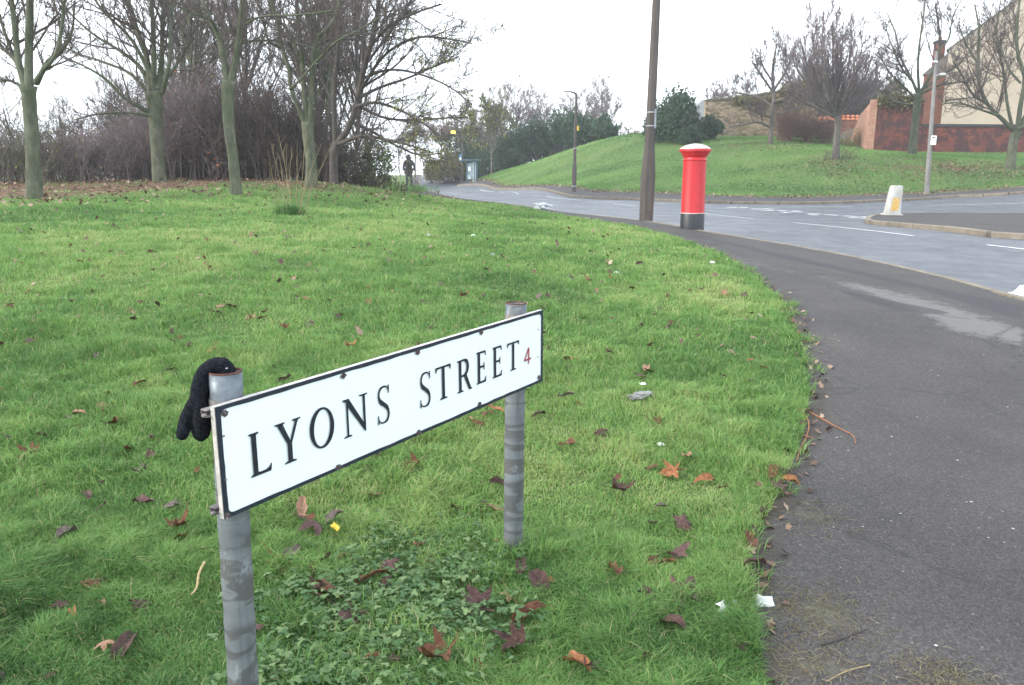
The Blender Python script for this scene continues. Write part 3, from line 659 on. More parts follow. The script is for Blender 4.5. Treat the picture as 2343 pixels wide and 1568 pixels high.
# ------------------------------------------------------------------ knitted glove hung over the left post
def remesh_build(name, tubes_, m, parent=None, loc=(0, 0, 0), vox=.003, smooth=6, disp=None):
    mb = MB()
    for P, R in tubes_:
        c_ = curve(np.column_stack([np.array(P, float), np.array(R, float)]), n=16); R_ = c_[:, 3].copy(); Pp = c_[:, :3]
        # rounded ends
        t0 = Pp[0]-Pp[1]; t0 /= np.linalg.norm(t0)+1e-9; t1 = Pp[-1]-Pp[-2]; t1 /= np.linalg.norm(t1)+1e-9
        Pp = np.vstack([Pp[0]+t0*R_[0]*.9, Pp[0]+t0*R_[0]*.6, Pp, Pp[-1]+t1*R_[-1]*.6, Pp[-1]+t1*R_[-1]*.9]); R_ = np.concatenate([[R_[0]*.35, R_[0]*.78], R_, [R_[-1]*.78, R_[-1]*.35]])
        mb.tubes(Pp, R_, 14, cap=True)
    o = mb.build(name, m, parent, None if parent is not None else loc, smooth=True)
    r = o.modifiers.new('r', 'REMESH'); r.mode = 'VOXEL'; r.voxel_size = vox; r.use_smooth_shade = True
    if smooth: s_ = o.modifiers.new('s', 'SMOOTH'); s_.iterations = smooth; s_.factor = .6
    return o
n = NT('black_wool', .95, .1); f = n.noise(260, 3); n.color(n.ramp(n.noise(120, 4), [(.35, (.006, .008, .013)), (.7, (.026, .031, .044))])); n.bump(n.math('ADD', n.math('ADD', f, n.vor(420)), n.math('MULTIPLY', n.noise(30, 4, .6), 3.)), 1., .006); n.b.inputs['Sheen Weight'].default_value = .02
n.b.inputs['Sheen Roughness'].default_value = .5; M_wool = n.m
def gpx(cx, cy, dy=0.0): return U((420+cx/3.483)*.9372, (850+cy/3.483)*.9372, TA[1]+dy)
gl = []
gl.append(([gpx(480,330,.0), gpx(470,215,.0), gpx(430,150,-.003), gpx(340,155,-.01), gpx(275,215,-.012), gpx(240,330,-.014), gpx(222,430,-.016)], [.021,.022,.022,.019,.020,.022,.020]))
gl.append(([gpx(455,240,.012), gpx(445,160,.014), gpx(360,165,.016), gpx(285,240,.012), gpx(265,340,.008), gpx(262,440,.004)], [.018,.018,.0165,.016,.016,.015]))
gl.append(([gpx(225,400,-.018), gpx(165,500,-.022), gpx(120,620,-.024), gpx(86,735,-.040)], [.0150,.0160,.0175,.0155]))
gl.append(([gpx(240,400,-.02), gpx(236,540,-.026), gpx(240,650,-.026), gpx(248,750,-.024)], [.0140,.0155,.0168,.0145]))
gl.append(([gpx(240,420,.0), gpx(215,560,.0), gpx(205,650,.004), gpx(225,735,.004)], [.015,.016,.016,.015]))
gl.append(([gpx(275,380,.0), gpx(285,520,.002), gpx(285,640,.0), gpx(275,735,.0)], [.0145,.0155,.016,.0135]))
gbase = gpx(240, 760)
o = remesh_build('glove', gl, M_wool, None, tuple(gbase), .0026, 5)
tag(o, 'black knitted wool glove tucked into and hanging off the top of the sign post', 'glove')
mb = MB(); p = gpx(465, 178, -.028); mb.box(p, (.005, .002, .003), .4, .0005); mb.build('label_tag', M_alu, o)

# ------------------------------------------------------------------ grass
lawn_poly = np.vstack([LEc[::3], [(-70, 130), (-70, -6)]])
def in_view(P, m=1.25):
    pxx, pyy = proj(np.column_stack([P, gz(P[:, 0], P[:, 1])])); f = (P[:, 1] > .3)
    return f & (np.abs(pxx-CX) < CX*m) & (pyy < 1568*1.12)
cover_c = G(880, 1440)[:2]
cover_poly = np.array(gp([(640,1330),(760,1270),(900,1240),(1040,1245),(1120,1300),(1130,1400),(1060,1480),(1040,1560)])+[(-.22,1.6),(-.72,1.6)])
cover_soft_q = lambda P: np.clip(soft(P, cover_poly, .5)*1.25+.9*(vnoise(P[:, 0], P[:, 1], .17)-.5), 0, 1)*(soft(P, cover_poly, .5) > .02)
blV, blF, blT = [], [], []; nb_ = 0
def blades(N, ylo, yhi, hgt, wid, seg=2):
    global nb_
    r = np.random.default_rng(int(ylo*10)+5); P = []; tot = 0
    ymid = (ylo+yhi)/2
    while tot < N:
        y = r.uniform(ylo, yhi, N); x = r.uniform(-1.05, .95, N)*(y*.75+.6)
        q = np.column_stack([x, y]); q = q[in_view(q)]; q = q[inside(q, lawn_poly)]
        # ragged margin and thin places
        P.append(q); tot += len(q)
        if len(q) == 0: break
    P = np.vstack(P)[:N]; n_ = len(P); x, y = P[:, 0], P[:, 1]
    cov = cover_soft_q(P); lit_ = soft(P, litter_near, 5.)
    keep = (r.random(n_) > .80*cov) & (r.random(n_) > .9*(lit_ > .35)*(vnoise(x, y, .5)+lit_-.25)); P = P[keep]; n_ = len(P); x, y = P[:, 0], P[:, 1]
    # tufts: pull blades towards tuft centres
    cl = .5*vnoise(x, y, .35)+.3*vnoise(x+9, y, .12)+.2*vnoise(x, y+5, 1.3)
    h = hgt*(.05+1.85*cl)*(.55+.9*vnoise(x+3, y+70, .09))*(.65+.7*r.random(n_))*(.75+.5*vnoise(x+31, y+7, .6))
    th = 2*math.pi*vnoise(x+3, y+11, .22)*1.3+r.normal(0, 1.7, n_); lean = h*(.35+.9*r.random(n_))
    dx, dy = np.cos(th)*lean, np.sin(th)*lean; b0 = np.column_stack([x, y, gz(x, y)-.004+.03*(vnoise(x, y, .5)-.5)*0])
    ph_ = r.random(n_)*2*math.pi; wx, wy = np.cos(ph_)*wid*(.7+.6*r.random(n_))/2, np.sin(ph_)*wid*(.7+.6*r.random(n_))/2
    wv = np.column_stack([wx, wy, 0*wx]); mid = b0+np.column_stack([dx*.3, dy*.3, h*.62]); top = b0+np.column_stack([dx, dy, h*(.95-.35*(lean/h-.35))])
    V = np.stack([b0-wv, b0+wv, mid-wv*.8, mid+wv*.8, top], 1)
    base = np.arange(n_)*5
    tone = .40*r.random(n_)+.28*(vnoise(x+17, y+3, .45)-.5)+.55*(vnoise(x, y, 1.9)-.5)+.25*(vnoise(x+1, y+40, .16)-.5)+.34
    dry = r.random(n_) < .045; tone = np.where(dry, .88+.12*r.random(n_), tone.clip(0, .84))
    blV.append(V.reshape(-1, 3)); blT.append(np.repeat(tone, 5))
    blF.append((np.stack([base, base+1, base+3, base+2], 1)+nb_, np.stack([base+2, base+3, base+4], 1)+nb_)); nb_ += n_*5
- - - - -
Instructions to follow |
Go through the listing above and write it all out exactly, leaving out any picture.

Answer for this exercise |
The Blender Python script for this scene continues. Write part 3, from line 659 on. More parts follow. The script is for Blender 4.5. Treat the picture as 2343 pixels wide and 1568 pixels high.
# ------------------------------------------------------------------ knitted glove hung over the left post
def remesh_build(name, tubes_, m, parent=None, loc=(0, 0, 0), vox=.003, smooth=6, disp=None):
    mb = MB()
    for P, R in tubes_:
        c_ = curve(np.column_stack([np.array(P, float), np.array(R, float)]), n=16); R_ = c_[:, 3].copy(); Pp = c_[:, :3]
        # rounded ends
        t0 = Pp[0]-Pp[1]; t0 /= np.linalg.norm(t0)+1e-9; t1 = Pp[-1]-Pp[-2]; t1 /= np.linalg.norm(t1)+1e-9
        Pp = np.vstack([Pp[0]+t0*R_[0]*.9, Pp[0]+t0*R_[0]*.6, Pp, Pp[-1]+t1*R_[-1]*.6, Pp[-1]+t1*R_[-1]*.9]); R_ = np.concatenate([[R_[0]*.35, R_[0]*.78], R_, [R_[-1]*.78, R_[-1]*.35]])
        mb.tubes(Pp, R_, 14, cap=True)
    o = mb.build(name, m, parent, None if parent is not None else loc, smooth=True)
    r = o.modifiers.new('r', 'REMESH'); r.mode = 'VOXEL'; r.voxel_size = vox; r.use_smooth_shade = True
    if smooth: s_ = o.modifiers.new('s', 'SMOOTH'); s_.iterations = smooth; s_.factor = .6
    return o
n = NT('black_wool', .95, .1); f = n.noise(260, 3); n.color(n.ramp(n.noise(120, 4), [(.35, (.006, .008, .013)), (.7, (.026, .031, .044))])); n.bump(n.math('ADD', n.math('ADD', f, n.vor(420)), n.math('MULTIPLY', n.noise(30, 4, .6), 3.)), 1., .006); n.b.inputs['Sheen Weight'].default_value = .02
n.b.inputs['Sheen Roughness'].default_value = .5; M_wool = n.m
def gpx(cx, cy, dy=0.0): return U((420+cx/3.483)*.9372, (850+cy/3.483)*.9372, TA[1]+dy)
gl = []
gl.append(([gpx(480,330,.0), gpx(470,215,.0), gpx(430,150,-.003), gpx(340,155,-.01), gpx(275,215,-.012), gpx(240,330,-.014), gpx(222,430,-.016)], [.021,.022,.022,.019,.020,.022,.020]))
gl.append(([gpx(455,240,.012), gpx(445,160,.014), gpx(360,165,.016), gpx(285,240,.012), gpx(265,340,.008), gpx(262,440,.004)], [.018,.018,.0165,.016,.016,.015]))
gl.append(([gpx(225,400,-.018), gpx(165,500,-.022), gpx(120,620,-.024), gpx(86,735,-.040)], [.0150,.0160,.0175,.0155]))
gl.append(([gpx(240,400,-.02), gpx(236,540,-.026), gpx(240,650,-.026), gpx(248,750,-.024)], [.0140,.0155,.0168,.0145]))
gl.append(([gpx(240,420,.0), gpx(215,560,.0), gpx(205,650,.004), gpx(225,735,.004)], [.015,.016,.016,.015]))
gl.append(([gpx(275,380,.0), gpx(285,520,.002), gpx(285,640,.0), gpx(275,735,.0)], [.0145,.0155,.016,.0135]))
gbase = gpx(240, 760)
o = remesh_build('glove', gl, M_wool, None, tuple(gbase), .0026, 5)
tag(o, 'black knitted wool glove tucked into and hanging off the top of the sign post', 'glove')
mb = MB(); p = gpx(465, 178, -.028); mb.box(p, (.005, .002, .003), .4, .0005); mb.build('label_tag', M_alu, o)

# ------------------------------------------------------------------ grass
lawn_poly = np.vstack([LEc[::3], [(-70, 130), (-70, -6)]])
def in_view(P, m=1.25):
    pxx, pyy = proj(np.column_stack([P, gz(P[:, 0], P[:, 1])])); f = (P[:, 1] > .3)
    return f & (np.abs(pxx-CX) < CX*m) & (pyy < 1568*1.12)
cover_c = G(880, 1440)[:2]
cover_poly = np.array(gp([(640,1330),(760,1270),(900,1240),(1040,1245),(1120,1300),(1130,1400),(1060,1480),(1040,1560)])+[(-.22,1.6),(-.72,1.6)])
cover_soft_q = lambda P: np.clip(soft(P, cover_poly, .5)*1.25+.9*(vnoise(P[:, 0], P[:, 1], .17)-.5), 0, 1)*(soft(P, cover_poly, .5) > .02)
blV, blF, blT = [], [], []; nb_ = 0
def blades(N, ylo, yhi, hgt, wid, seg=2):
    global nb_
    r = np.random.default_rng(int(ylo*10)+5); P = []; tot = 0
    ymid = (ylo+yhi)/2
    while tot < N:
        y = r.uniform(ylo, yhi, N); x = r.uniform(-1.05, .95, N)*(y*.75+.6)
        q = np.column_stack([x, y]); q = q[in_view(q)]; q = q[inside(q, lawn_poly)]
        # ragged margin and thin places
        P.append(q); tot += len(q)
        if len(q) == 0: break
    P = np.vstack(P)[:N]; n_ = len(P); x, y = P[:, 0], P[:, 1]
    cov = cover_soft_q(P); lit_ = soft(P, litter_near, 5.)
    keep = (r.random(n_) > .80*cov) & (r.random(n_) > .9*(lit_ > .35)*(vnoise(x, y, .5)+lit_-.25)); P = P[keep]; n_ = len(P); x, y = P[:, 0], P[:, 1]
    # tufts: pull blades towards tuft centres
    cl = .5*vnoise(x, y, .35)+.3*vnoise(x+9, y, .12)+.2*vnoise(x, y+5, 1.3)
    h = hgt*(.05+1.85*cl)*(.55+.9*vnoise(x+3, y+70, .09))*(.65+.7*r.random(n_))*(.75+.5*vnoise(x+31, y+7, .6))
    th = 2*math.pi*vnoise(x+3, y+11, .22)*1.3+r.normal(0, 1.7, n_); lean = h*(.35+.9*r.random(n_))
    dx, dy = np.cos(th)*lean, np.sin(th)*lean; b0 = np.column_stack([x, y, gz(x, y)-.004+.03*(vnoise(x, y, .5)-.5)*0])
    ph_ = r.random(n_)*2*math.pi; wx, wy = np.cos(ph_)*wid*(.7+.6*r.random(n_))/2, np.sin(ph_)*wid*(.7+.6*r.random(n_))/2
    wv = np.column_stack([wx, wy, 0*wx]); mid = b0+np.column_stack([dx*.3, dy*.3, h*.62]); top = b0+np.column_stack([dx, dy, h*(.95-.35*(lean/h-.35))])
    V = np.stack([b0-wv, b0+wv, mid-wv*.8, mid+wv*.8, top], 1)
    base = np.arange(n_)*5
    tone = .40*r.random(n_)+.28*(vnoise(x+17, y+3, .45)-.5)+.55*(vnoise(x, y, 1.9)-.5)+.25*(vnoise(x+1, y+40, .16)-.5)+.34
    dry = r.random(n_) < .045; tone = np.where(dry, .88+.12*r.random(n_), tone.clip(0, .84))
    blV.append(V.reshape(-1, 3)); blT.append(np.repeat(tone, 5))
    blF.append((np.stack([base, base+1, base+3, base+2], 1)+nb_, np.stack([base+2, base+3, base+4], 1)+nb_)); nb_ += n_*5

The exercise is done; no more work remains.